I think you might want to take a look at the four location books that have come out thus far: Suns of Fortune, The Hutt Space book, Nexus of Power, and Strongholds of Resistance. These might have more of the sandbox type of information you're looking for, and the modular encounters in the back lend themselves toward chaining together individual moments that utilize the various settings.

You sound like someone who just needs to start writing their own adventures. You're going to need to do it eventually, and if you don't like the published stuff, why use it at all?

On 14/09/2017 at 0:59 PM, Franigo said:

But, to be honest, I found the FFG modules best when just mining them for ideas, NPCs, settings and so on, so I can understand some of your misgivings. Still, that is true to some extent for pretty much any published module I have used in the last twenty years.

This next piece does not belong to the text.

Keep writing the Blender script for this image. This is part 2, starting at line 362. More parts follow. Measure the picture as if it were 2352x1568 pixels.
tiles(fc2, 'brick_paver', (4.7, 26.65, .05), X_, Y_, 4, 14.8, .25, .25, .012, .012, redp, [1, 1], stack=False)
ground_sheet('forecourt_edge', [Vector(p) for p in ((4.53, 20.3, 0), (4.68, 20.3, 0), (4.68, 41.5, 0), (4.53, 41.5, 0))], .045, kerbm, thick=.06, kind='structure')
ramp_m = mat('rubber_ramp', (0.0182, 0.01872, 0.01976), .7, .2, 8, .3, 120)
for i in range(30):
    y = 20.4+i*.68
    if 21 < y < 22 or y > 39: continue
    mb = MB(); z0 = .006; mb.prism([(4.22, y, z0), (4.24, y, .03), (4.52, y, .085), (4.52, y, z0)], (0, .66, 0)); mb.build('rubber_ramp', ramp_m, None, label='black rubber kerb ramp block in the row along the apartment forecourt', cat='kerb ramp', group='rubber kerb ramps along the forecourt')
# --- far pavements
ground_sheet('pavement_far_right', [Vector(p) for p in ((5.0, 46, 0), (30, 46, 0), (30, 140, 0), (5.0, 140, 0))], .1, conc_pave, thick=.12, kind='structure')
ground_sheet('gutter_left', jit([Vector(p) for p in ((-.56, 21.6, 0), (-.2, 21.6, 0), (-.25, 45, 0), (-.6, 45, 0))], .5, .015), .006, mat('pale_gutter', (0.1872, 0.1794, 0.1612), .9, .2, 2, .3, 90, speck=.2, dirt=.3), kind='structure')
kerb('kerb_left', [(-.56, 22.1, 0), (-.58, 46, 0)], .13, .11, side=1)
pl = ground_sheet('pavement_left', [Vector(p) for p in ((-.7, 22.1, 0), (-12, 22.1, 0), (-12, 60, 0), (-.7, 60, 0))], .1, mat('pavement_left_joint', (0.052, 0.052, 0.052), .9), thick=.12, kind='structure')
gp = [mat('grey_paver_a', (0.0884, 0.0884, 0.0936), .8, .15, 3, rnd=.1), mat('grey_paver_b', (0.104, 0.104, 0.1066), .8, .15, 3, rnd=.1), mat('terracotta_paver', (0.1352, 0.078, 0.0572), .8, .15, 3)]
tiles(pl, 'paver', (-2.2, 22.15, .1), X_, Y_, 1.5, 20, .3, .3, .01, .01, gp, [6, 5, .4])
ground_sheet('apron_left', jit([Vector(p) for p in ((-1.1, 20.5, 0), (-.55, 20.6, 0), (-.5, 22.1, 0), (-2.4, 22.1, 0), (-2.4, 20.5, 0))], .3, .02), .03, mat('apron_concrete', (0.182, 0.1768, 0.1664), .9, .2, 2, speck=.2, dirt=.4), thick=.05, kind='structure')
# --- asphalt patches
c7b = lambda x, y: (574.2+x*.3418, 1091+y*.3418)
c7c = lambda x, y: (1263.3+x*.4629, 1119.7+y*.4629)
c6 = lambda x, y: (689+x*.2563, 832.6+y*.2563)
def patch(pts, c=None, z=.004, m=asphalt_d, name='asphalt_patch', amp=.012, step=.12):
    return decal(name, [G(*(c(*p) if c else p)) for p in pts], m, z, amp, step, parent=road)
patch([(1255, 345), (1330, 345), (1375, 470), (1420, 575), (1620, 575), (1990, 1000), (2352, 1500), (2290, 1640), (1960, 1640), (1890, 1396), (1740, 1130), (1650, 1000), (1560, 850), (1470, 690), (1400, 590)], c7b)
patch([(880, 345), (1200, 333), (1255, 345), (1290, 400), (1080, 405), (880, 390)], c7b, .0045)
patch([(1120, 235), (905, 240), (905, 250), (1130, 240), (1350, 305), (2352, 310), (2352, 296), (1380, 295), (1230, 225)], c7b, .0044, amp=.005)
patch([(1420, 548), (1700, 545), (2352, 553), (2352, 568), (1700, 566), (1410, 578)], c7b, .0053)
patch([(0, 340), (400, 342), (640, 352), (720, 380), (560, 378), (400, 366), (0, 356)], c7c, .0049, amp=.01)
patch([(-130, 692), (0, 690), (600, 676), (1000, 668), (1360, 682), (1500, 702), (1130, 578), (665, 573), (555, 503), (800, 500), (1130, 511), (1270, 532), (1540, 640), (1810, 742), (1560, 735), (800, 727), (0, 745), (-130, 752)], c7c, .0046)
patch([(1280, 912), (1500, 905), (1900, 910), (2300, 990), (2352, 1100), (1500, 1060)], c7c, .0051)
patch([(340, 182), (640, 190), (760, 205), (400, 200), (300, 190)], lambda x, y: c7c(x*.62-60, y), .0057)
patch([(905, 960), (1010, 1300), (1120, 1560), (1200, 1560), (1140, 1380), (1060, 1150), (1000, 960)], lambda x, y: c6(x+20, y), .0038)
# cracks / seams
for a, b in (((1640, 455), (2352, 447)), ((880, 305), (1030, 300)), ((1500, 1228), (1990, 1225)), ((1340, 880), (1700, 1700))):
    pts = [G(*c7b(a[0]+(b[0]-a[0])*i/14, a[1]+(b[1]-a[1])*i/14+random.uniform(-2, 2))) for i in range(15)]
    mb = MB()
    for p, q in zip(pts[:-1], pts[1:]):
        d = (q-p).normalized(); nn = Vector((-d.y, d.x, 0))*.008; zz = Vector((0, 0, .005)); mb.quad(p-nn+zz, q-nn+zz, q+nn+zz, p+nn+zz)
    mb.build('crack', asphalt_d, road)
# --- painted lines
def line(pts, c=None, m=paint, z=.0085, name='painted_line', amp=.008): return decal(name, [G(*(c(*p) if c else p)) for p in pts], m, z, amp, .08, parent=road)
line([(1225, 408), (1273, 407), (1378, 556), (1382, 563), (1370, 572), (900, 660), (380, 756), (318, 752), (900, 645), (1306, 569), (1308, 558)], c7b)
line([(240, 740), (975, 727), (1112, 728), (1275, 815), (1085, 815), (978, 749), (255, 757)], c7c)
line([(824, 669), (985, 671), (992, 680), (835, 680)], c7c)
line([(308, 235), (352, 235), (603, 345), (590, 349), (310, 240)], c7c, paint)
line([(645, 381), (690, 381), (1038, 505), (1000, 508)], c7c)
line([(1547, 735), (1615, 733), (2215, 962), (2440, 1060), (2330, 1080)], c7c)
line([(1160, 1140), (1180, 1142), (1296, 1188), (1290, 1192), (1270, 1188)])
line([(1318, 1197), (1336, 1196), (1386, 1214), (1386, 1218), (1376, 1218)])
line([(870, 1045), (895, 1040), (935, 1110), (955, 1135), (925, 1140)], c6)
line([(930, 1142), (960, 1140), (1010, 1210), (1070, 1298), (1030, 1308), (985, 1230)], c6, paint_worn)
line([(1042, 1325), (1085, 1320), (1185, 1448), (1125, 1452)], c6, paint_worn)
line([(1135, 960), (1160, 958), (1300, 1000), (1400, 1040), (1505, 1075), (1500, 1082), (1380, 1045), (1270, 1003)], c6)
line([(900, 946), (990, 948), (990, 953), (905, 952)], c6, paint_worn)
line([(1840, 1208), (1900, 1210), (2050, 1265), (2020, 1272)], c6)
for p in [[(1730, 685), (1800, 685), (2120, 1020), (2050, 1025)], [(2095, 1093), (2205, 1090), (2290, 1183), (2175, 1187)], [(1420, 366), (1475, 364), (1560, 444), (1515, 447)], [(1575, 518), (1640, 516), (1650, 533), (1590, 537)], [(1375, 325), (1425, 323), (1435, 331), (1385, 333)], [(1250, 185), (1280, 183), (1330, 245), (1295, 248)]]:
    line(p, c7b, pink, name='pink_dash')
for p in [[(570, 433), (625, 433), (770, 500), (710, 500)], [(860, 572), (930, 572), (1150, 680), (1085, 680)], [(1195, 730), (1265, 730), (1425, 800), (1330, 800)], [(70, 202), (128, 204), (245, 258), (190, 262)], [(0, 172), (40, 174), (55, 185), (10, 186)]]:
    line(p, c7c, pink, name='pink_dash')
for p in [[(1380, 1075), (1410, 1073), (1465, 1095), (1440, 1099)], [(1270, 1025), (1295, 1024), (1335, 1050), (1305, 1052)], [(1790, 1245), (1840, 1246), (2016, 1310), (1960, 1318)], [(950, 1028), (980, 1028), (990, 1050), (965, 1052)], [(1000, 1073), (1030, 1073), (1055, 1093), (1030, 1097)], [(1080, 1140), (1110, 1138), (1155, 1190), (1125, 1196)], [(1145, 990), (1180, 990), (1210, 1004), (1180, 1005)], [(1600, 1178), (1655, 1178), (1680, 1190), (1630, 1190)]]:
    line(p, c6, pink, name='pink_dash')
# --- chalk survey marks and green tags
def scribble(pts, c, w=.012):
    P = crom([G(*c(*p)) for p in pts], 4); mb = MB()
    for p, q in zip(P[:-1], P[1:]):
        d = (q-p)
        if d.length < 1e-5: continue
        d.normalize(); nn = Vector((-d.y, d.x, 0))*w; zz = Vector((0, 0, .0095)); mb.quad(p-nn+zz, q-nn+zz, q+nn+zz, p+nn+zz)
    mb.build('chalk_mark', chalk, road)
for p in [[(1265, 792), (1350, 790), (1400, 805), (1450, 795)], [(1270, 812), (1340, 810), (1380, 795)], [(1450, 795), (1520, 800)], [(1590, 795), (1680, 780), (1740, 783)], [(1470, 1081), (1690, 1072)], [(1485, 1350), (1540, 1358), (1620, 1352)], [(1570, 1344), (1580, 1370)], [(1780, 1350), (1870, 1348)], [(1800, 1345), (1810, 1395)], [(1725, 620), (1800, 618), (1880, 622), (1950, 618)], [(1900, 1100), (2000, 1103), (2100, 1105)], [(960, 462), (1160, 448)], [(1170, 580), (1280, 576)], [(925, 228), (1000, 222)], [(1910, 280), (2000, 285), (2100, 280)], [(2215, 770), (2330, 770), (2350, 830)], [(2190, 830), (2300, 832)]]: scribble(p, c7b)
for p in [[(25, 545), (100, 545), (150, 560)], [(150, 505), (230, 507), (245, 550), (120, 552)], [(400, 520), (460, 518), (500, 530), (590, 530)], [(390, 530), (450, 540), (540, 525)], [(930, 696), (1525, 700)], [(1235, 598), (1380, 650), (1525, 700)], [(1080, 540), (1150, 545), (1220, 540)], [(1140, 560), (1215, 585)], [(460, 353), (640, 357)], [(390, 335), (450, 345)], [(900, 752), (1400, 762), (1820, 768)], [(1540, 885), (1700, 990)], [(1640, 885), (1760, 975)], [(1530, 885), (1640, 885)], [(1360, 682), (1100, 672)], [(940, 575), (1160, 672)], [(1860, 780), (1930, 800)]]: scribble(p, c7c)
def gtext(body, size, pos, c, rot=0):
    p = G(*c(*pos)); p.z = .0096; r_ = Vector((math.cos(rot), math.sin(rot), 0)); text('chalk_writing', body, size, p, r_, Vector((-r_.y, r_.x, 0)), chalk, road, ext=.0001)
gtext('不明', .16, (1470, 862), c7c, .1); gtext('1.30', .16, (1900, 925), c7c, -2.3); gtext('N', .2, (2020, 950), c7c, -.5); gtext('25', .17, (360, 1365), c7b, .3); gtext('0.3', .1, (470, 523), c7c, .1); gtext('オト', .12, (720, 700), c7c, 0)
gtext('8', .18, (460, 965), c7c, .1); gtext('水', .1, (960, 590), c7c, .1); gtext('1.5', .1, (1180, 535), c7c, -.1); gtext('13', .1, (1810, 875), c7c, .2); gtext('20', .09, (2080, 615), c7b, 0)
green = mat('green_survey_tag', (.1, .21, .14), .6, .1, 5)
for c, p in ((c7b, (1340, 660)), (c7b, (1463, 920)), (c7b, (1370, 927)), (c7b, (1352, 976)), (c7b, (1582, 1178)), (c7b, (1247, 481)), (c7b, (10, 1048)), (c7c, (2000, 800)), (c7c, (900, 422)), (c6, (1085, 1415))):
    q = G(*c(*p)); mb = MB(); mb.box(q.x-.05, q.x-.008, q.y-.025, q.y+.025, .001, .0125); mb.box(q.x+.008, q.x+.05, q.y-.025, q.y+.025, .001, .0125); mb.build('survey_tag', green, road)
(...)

I have found this is true for all RPG modules. Players in our regular group can derail anything ever, unless GM really forces them to rails, and that's no fun. Our best campaigns have been sandboxing. I just GM'ed Beyond the Rim (actually we are at last act, not yet finished), and I probably scrapped about 50 % of it. Usually I take the setting and NPCs from module, and rest is extreme fluid. I may take few plot points, or overall arch of the plot, but skip the details. In few of my own adventures PCs have bypassed practically everything with one idea and good roll. But to our current campaign I have took some ideas from almost every FFG module I own.